··· Data

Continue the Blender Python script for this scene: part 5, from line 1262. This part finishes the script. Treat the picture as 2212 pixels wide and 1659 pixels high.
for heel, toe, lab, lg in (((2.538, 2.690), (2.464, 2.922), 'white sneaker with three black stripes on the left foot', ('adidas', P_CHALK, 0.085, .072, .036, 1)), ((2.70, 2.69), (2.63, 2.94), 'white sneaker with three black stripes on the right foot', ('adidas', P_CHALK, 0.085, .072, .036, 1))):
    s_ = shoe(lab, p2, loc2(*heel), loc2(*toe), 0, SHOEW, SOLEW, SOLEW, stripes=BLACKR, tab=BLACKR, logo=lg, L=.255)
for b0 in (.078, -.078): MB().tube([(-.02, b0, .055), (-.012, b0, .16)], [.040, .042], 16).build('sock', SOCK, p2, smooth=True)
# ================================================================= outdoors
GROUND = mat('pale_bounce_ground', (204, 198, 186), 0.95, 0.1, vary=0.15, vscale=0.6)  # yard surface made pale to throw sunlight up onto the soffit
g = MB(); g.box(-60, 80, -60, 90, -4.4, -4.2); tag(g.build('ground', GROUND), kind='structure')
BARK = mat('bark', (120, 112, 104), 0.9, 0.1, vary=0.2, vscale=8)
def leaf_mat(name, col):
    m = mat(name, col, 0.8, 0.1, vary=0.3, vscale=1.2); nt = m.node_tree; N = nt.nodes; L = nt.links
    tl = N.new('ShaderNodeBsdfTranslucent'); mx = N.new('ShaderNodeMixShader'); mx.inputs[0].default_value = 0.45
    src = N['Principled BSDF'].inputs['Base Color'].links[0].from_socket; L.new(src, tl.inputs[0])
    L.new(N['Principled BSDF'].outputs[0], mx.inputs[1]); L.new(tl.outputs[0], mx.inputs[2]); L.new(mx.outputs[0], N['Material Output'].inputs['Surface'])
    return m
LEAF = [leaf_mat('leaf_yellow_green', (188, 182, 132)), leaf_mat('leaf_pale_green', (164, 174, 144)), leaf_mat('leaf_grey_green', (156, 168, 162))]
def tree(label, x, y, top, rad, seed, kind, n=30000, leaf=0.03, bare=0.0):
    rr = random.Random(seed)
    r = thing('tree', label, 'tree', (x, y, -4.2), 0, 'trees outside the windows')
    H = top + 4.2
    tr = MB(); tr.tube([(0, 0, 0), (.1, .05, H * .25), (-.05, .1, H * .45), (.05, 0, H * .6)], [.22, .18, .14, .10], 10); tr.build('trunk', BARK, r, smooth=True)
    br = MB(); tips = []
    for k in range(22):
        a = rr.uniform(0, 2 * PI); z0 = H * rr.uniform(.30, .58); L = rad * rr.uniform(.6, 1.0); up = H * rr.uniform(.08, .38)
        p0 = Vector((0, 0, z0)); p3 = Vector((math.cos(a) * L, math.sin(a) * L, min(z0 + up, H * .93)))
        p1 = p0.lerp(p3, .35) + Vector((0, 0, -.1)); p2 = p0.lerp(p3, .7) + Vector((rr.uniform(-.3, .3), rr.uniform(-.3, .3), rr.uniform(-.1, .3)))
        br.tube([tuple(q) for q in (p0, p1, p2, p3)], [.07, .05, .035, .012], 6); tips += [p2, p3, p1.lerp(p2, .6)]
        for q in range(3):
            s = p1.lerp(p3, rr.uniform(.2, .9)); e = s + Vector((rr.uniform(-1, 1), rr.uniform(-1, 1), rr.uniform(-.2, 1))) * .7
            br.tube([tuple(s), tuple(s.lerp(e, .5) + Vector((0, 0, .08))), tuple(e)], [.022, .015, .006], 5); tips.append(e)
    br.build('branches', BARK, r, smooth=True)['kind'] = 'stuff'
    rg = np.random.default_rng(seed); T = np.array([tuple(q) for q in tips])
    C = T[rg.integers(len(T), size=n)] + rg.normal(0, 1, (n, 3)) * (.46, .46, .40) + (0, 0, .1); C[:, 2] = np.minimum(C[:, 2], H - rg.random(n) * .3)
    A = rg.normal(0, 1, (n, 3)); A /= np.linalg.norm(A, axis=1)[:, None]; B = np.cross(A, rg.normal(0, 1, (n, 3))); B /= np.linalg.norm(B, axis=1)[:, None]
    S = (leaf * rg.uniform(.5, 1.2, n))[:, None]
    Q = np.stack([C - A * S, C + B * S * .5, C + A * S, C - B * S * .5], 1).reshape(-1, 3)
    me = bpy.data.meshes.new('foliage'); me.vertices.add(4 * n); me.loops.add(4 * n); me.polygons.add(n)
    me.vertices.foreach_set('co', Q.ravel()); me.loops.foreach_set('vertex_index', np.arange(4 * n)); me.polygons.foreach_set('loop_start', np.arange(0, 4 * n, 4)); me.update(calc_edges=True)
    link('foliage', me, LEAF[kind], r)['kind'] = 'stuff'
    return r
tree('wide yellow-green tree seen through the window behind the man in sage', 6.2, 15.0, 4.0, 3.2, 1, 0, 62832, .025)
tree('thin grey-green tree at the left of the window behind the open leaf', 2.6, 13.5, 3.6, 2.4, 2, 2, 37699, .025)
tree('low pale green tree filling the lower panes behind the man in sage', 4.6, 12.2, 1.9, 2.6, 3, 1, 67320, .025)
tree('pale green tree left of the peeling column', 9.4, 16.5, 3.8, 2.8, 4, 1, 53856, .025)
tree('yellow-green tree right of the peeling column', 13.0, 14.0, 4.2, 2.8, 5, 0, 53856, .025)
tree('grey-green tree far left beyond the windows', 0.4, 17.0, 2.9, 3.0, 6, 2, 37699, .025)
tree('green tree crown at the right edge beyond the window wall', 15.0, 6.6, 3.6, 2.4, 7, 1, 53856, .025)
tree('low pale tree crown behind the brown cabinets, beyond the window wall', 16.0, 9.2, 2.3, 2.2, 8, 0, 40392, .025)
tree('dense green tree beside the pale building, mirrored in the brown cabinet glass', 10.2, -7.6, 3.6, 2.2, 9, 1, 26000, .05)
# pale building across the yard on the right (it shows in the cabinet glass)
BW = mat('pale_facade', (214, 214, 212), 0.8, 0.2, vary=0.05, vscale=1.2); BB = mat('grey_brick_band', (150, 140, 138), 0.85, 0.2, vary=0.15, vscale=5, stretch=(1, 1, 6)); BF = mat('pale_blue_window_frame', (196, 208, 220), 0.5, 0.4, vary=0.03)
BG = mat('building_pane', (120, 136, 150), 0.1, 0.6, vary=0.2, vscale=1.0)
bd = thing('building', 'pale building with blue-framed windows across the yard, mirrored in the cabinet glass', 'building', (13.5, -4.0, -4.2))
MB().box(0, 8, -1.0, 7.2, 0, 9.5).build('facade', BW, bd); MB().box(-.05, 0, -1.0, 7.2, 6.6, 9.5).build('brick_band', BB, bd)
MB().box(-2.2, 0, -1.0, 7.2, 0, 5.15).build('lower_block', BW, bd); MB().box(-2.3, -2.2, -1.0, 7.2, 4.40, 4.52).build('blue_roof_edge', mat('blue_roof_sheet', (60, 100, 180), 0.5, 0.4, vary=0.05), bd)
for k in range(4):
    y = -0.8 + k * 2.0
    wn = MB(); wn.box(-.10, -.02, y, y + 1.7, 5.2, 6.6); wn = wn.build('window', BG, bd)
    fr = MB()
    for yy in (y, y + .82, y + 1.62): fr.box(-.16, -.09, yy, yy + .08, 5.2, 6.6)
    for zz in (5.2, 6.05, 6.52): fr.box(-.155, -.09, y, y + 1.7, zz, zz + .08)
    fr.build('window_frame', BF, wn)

······

* **Work required**: Copy out all of the data exactly, leaving nothing out.

* **Correct result**:
Continue the Blender Python script for this scene: part 5, from line 1262. This part finishes the script. Treat the picture as 2212 pixels wide and 1659 pixels high.
for heel, toe, lab, lg in (((2.538, 2.690), (2.464, 2.922), 'white sneaker with three black stripes on the left foot', ('adidas', P_CHALK, 0.085, .072, .036, 1)), ((2.70, 2.69), (2.63, 2.94), 'white sneaker with three black stripes on the right foot', ('adidas', P_CHALK, 0.085, .072, .036, 1))):
    s_ = shoe(lab, p2, loc2(*heel), loc2(*toe), 0, SHOEW, SOLEW, SOLEW, stripes=BLACKR, tab=BLACKR, logo=lg, L=.255)
for b0 in (.078, -.078): MB().tube([(-.02, b0, .055), (-.012, b0, .16)], [.040, .042], 16).build('sock', SOCK, p2, smooth=True)
# ================================================================= outdoors
GROUND = mat('pale_bounce_ground', (204, 198, 186), 0.95, 0.1, vary=0.15, vscale=0.6)  # yard surface made pale to throw sunlight up onto the soffit
g = MB(); g.box(-60, 80, -60, 90, -4.4, -4.2); tag(g.build('ground', GROUND), kind='structure')
BARK = mat('bark', (120, 112, 104), 0.9, 0.1, vary=0.2, vscale=8)
def leaf_mat(name, col):
    m = mat(name, col, 0.8, 0.1, vary=0.3, vscale=1.2); nt = m.node_tree; N = nt.nodes; L = nt.links
    tl = N.new('ShaderNodeBsdfTranslucent'); mx = N.new('ShaderNodeMixShader'); mx.inputs[0].default_value = 0.45
    src = N['Principled BSDF'].inputs['Base Color'].links[0].from_socket; L.new(src, tl.inputs[0])
    L.new(N['Principled BSDF'].outputs[0], mx.inputs[1]); L.new(tl.outputs[0], mx.inputs[2]); L.new(mx.outputs[0], N['Material Output'].inputs['Surface'])
    return m
LEAF = [leaf_mat('leaf_yellow_green', (188, 182, 132)), leaf_mat('leaf_pale_green', (164, 174, 144)), leaf_mat('leaf_grey_green', (156, 168, 162))]
def tree(label, x, y, top, rad, seed, kind, n=30000, leaf=0.03, bare=0.0):
    rr = random.Random(seed)
    r = thing('tree', label, 'tree', (x, y, -4.2), 0, 'trees outside the windows')
    H = top + 4.2
    tr = MB(); tr.tube([(0, 0, 0), (.1, .05, H * .25), (-.05, .1, H * .45), (.05, 0, H * .6)], [.22, .18, .14, .10], 10); tr.build('trunk', BARK, r, smooth=True)
    br = MB(); tips = []
    for k in range(22):
        a = rr.uniform(0, 2 * PI); z0 = H * rr.uniform(.30, .58); L = rad * rr.uniform(.6, 1.0); up = H * rr.uniform(.08, .38)
        p0 = Vector((0, 0, z0)); p3 = Vector((math.cos(a) * L, math.sin(a) * L, min(z0 + up, H * .93)))
        p1 = p0.lerp(p3, .35) + Vector((0, 0, -.1)); p2 = p0.lerp(p3, .7) + Vector((rr.uniform(-.3, .3), rr.uniform(-.3, .3), rr.uniform(-.1, .3)))
        br.tube([tuple(q) for q in (p0, p1, p2, p3)], [.07, .05, .035, .012], 6); tips += [p2, p3, p1.lerp(p2, .6)]
        for q in range(3):
            s = p1.lerp(p3, rr.uniform(.2, .9)); e = s + Vector((rr.uniform(-1, 1), rr.uniform(-1, 1), rr.uniform(-.2, 1))) * .7
            br.tube([tuple(s), tuple(s.lerp(e, .5) + Vector((0, 0, .08))), tuple(e)], [.022, .015, .006], 5); tips.append(e)
    br.build('branches', BARK, r, smooth=True)['kind'] = 'stuff'
    rg = np.random.default_rng(seed); T = np.array([tuple(q) for q in tips])
    C = T[rg.integers(len(T), size=n)] + rg.normal(0, 1, (n, 3)) * (.46, .46, .40) + (0, 0, .1); C[:, 2] = np.minimum(C[:, 2], H - rg.random(n) * .3)
    A = rg.normal(0, 1, (n, 3)); A /= np.linalg.norm(A, axis=1)[:, None]; B = np.cross(A, rg.normal(0, 1, (n, 3))); B /= np.linalg.norm(B, axis=1)[:, None]
    S = (leaf * rg.uniform(.5, 1.2, n))[:, None]
    Q = np.stack([C - A * S, C + B * S * .5, C + A * S, C - B * S * .5], 1).reshape(-1, 3)
    me = bpy.data.meshes.new('foliage'); me.vertices.add(4 * n); me.loops.add(4 * n); me.polygons.add(n)
    me.vertices.foreach_set('co', Q.ravel()); me.loops.foreach_set('vertex_index', np.arange(4 * n)); me.polygons.foreach_set('loop_start', np.arange(0, 4 * n, 4)); me.update(calc_edges=True)
    link('foliage', me, LEAF[kind], r)['kind'] = 'stuff'
    return r
tree('wide yellow-green tree seen through the window behind the man in sage', 6.2, 15.0, 4.0, 3.2, 1, 0, 62832, .025)
tree('thin grey-green tree at the left of the window behind the open leaf', 2.6, 13.5, 3.6, 2.4, 2, 2, 37699, .025)
tree('low pale green tree filling the lower panes behind the man in sage', 4.6, 12.2, 1.9, 2.6, 3, 1, 67320, .025)
tree('pale green tree left of the peeling column', 9.4, 16.5, 3.8, 2.8, 4, 1, 53856, .025)
tree('yellow-green tree right of the peeling column', 13.0, 14.0, 4.2, 2.8, 5, 0, 53856, .025)
tree('grey-green tree far left beyond the windows', 0.4, 17.0, 2.9, 3.0, 6, 2, 37699, .025)
tree('green tree crown at the right edge beyond the window wall', 15.0, 6.6, 3.6, 2.4, 7, 1, 53856, .025)
tree('low pale tree crown behind the brown cabinets, beyond the window wall', 16.0, 9.2, 2.3, 2.2, 8, 0, 40392, .025)
tree('dense green tree beside the pale building, mirrored in the brown cabinet glass', 10.2, -7.6, 3.6, 2.2, 9, 1, 26000, .05)
# pale building across the yard on the right (it shows in the cabinet glass)
BW = mat('pale_facade', (214, 214, 212), 0.8, 0.2, vary=0.05, vscale=1.2); BB = mat('grey_brick_band', (150, 140, 138), 0.85, 0.2, vary=0.15, vscale=5, stretch=(1, 1, 6)); BF = mat('pale_blue_window_frame', (196, 208, 220), 0.5, 0.4, vary=0.03)
BG = mat('building_pane', (120, 136, 150), 0.1, 0.6, vary=0.2, vscale=1.0)
bd = thing('building', 'pale building with blue-framed windows across the yard, mirrored in the cabinet glass', 'building', (13.5, -4.0, -4.2))
MB().box(0, 8, -1.0, 7.2, 0, 9.5).build('facade', BW, bd); MB().box(-.05, 0, -1.0, 7.2, 6.6, 9.5).build('brick_band', BB, bd)
MB().box(-2.2, 0, -1.0, 7.2, 0, 5.15).build('lower_block', BW, bd); MB().box(-2.3, -2.2, -1.0, 7.2, 4.40, 4.52).build('blue_roof_edge', mat('blue_roof_sheet', (60, 100, 180), 0.5, 0.4, vary=0.05), bd)
for k in range(4):
    y = -0.8 + k * 2.0
    wn = MB(); wn.box(-.10, -.02, y, y + 1.7, 5.2, 6.6); wn = wn.build('window', BG, bd)
    fr = MB()
    for yy in (y, y + .82, y + 1.62): fr.box(-.16, -.09, yy, yy + .08, 5.2, 6.6)
    for zz in (5.2, 6.05, 6.52): fr.box(-.155, -.09, y, y + 1.7, zz, zz + .08)
    fr.build('window_frame', BF, wn)